Stop justifying your B2B marketing actions
What is with all this measuring and justifying in B2B Marketing? Complaints from the sales team, that’s what.
Marketers are sometimes in a no-win situation; if the company has a great quarter the Sales group gets the credit. If sales are down, marketing gets the blame. Sound familiar?
Want to know how to fix it?
Let me pose a question: As a marketing person, when was the last time you met directly, one-on-one, with the top sales producer in your company?
Never? Why not? Many marketers insist on relaying information at the VP of Sales level and are missing an opportunity. Remember that the VP of Sales depends on his team to look good so you should focus there too.
Try this.
Step 1: Seek out the TOP 3 sales people in your organization and set up a one-on-one meeting with each of them.
Step 2: When you meet with each top performer, ask them about one, specific action they would like from you and then do it. Don’t worry about “strategy” or “position”; find something tactical and direct that you can do just for them. Get them to a point where they will ask you for help in the future.
Why will this work?
The simple answer is that the top performing sales people lead the sales organization and they are listened to closely. Think about how a sales organization works; the top performers are never asked to quantify their call rates and fill out ridiculous account plans or measure statistics. Their results speak for themselves.
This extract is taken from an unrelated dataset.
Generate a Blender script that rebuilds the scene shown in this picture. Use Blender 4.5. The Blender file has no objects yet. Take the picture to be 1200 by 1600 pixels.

The sales people that get hammered for statistics and reports are the non-producers.
Take a lesson B2B marketers…
Stop trying to justify your actions and instead look for ways to DIRECTLY impact the TOP sales producers of your organization; ignore the noise at the bottom of the ladder. If the top dogs sing your praises you will spend a lot less time justifying your marketing budget.





Bingo! You are right.
Feedback from salespeople about my marketing impresses my boss more than any bar-chart or ROI analysis I can give him.
This is great insight! It is all about marketing, and the whole organization, enabling sales to have better conversations with prospects. I actually work at SAVO, a sales enablement technology company and day in and day out we focus on making sales be more successful. Feedback is so key! If marketing is creating information in a silo, then there is no value to sales the majority of the time! Fun stuff!
Excellent observation!
It’s hard to believe how many marketing teams miss the critical interaction with sales staff. The sales etam is typically in the field, face-to-face with prospects and customers.
Nobody in an organization knows the target audience like the sales team — they represent the marketing team’s best resource.
Agree.
A companies sales team is at the forefront of many successful businesses.